Take, for example, Novak Djokovic, the defending champion just concluding an epochal reign as world number one. While most of America slept overnight Thursday, he fell in the second round to a player ranked outside the top 100. Novak Djokovic doesn’t often lose. But when he does, it’s not to Denis Istomin.

That sort of upset is part of what makes the event so exciting. For an American culture obsessed with underdog stories—March Madness, Dodgeball, Donald Trump—the Aussie is made for a U.S. audience. The semifinals are liable to feature a grab bag of one favorite, one upstart, one last hurrah, and Michael Caine. It’s great theater.

Take the 2003 tourney. Andy Roddick, then a 20-year-old next big thing for the States, opposed the thirty-first seed Rainer Schüttler, and Andre Agassi, in the twilight of his brilliant run, had un-seeded, 32-year-old Wayne Ferreira, making his second appearance in the semis of a major. The Roddick-Schüttler tilt is the kind of match-up you see in the third round. Agassi-Ferreira is the kind you see in the first. These were the four men left standing.

And because the Australian Open has to make zero sense, fans wouldn’t be granted a torch-passing from Andre to Andy in the final. Schüttler ousted Roddick in four unceremonious sets, after the young American was drained from a five-set marathon the previous round. Agassi dispatched Ferreira in five minutes. The elder statesman then triumphed in the final 6-2, 6-2, 6-1, the sort of undercooked entrée even polite customers send back to the kitchen. The only thing baked to an internal temperature of 170 degrees that week was the court, sweltering in Melbourne’s summer heat. And thus it is fair to say that the Australian Open can be hot garbage.

But fun! Two ranked American men with the names of 1930s boxers, Jack Sock and Sam Querrey, are still alive and poised to pull off the kinds of stunners typical of the tournament. Roger Federer, whose pancontinental appeal practically makes him an honorary American, is trying to stage a late-career comeback of sorts, having entered this year’s draw as the number-seventeen seed. Maybe it’s best he’s not top-five.

The U.S. women are still great. Venus Williams, now 36, has a dreamy path to the final four. Younger sister Serena has a tougher road, but she’s also the best player on the planet, regardless of what her ranking says at any point in time. Last year’s winner and the person actually seeded at the top, Angelique Kerber, looms over both.

So there are excuses to watch for competition’s sake.

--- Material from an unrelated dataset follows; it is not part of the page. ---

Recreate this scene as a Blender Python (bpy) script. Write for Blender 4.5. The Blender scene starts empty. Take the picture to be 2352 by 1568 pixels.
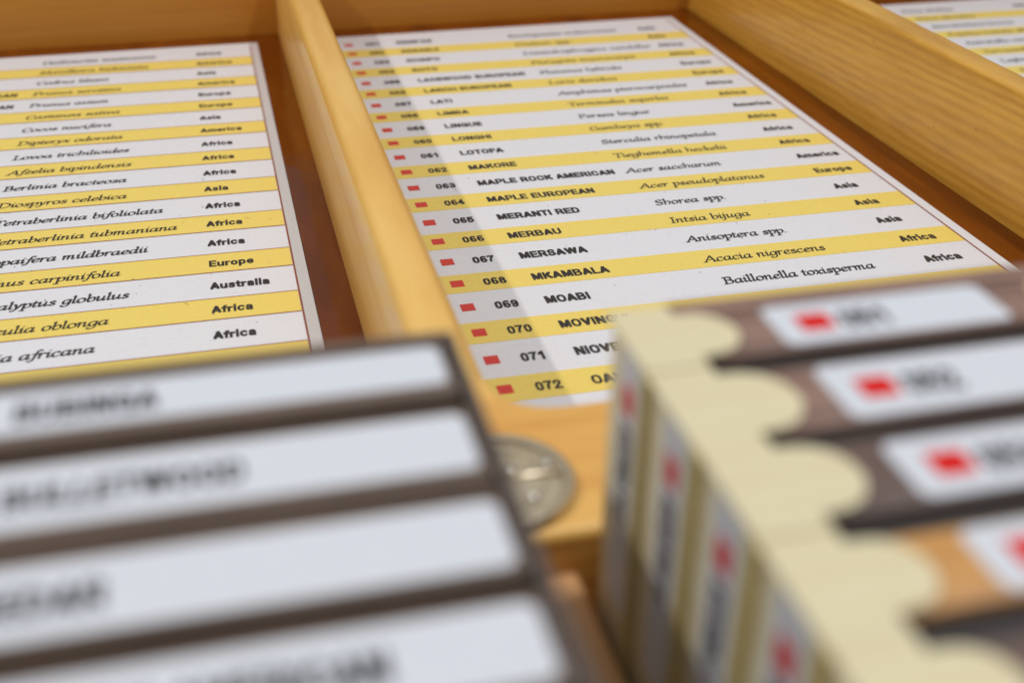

The best one, though, is that the tournament affords people who keep odd hours the opportunity to watch live sports. Parent of an infant screaming at 3:30 a.m.? Tune to ESPN. Working a night shift? Hopefully there’s a TV close by. Closing out the bars? Be that guy and ask the bartender to change the channel, even if you won’t remember watching the match, anyway.

Hopefully the event will be intoxicating and memorable for other reasons.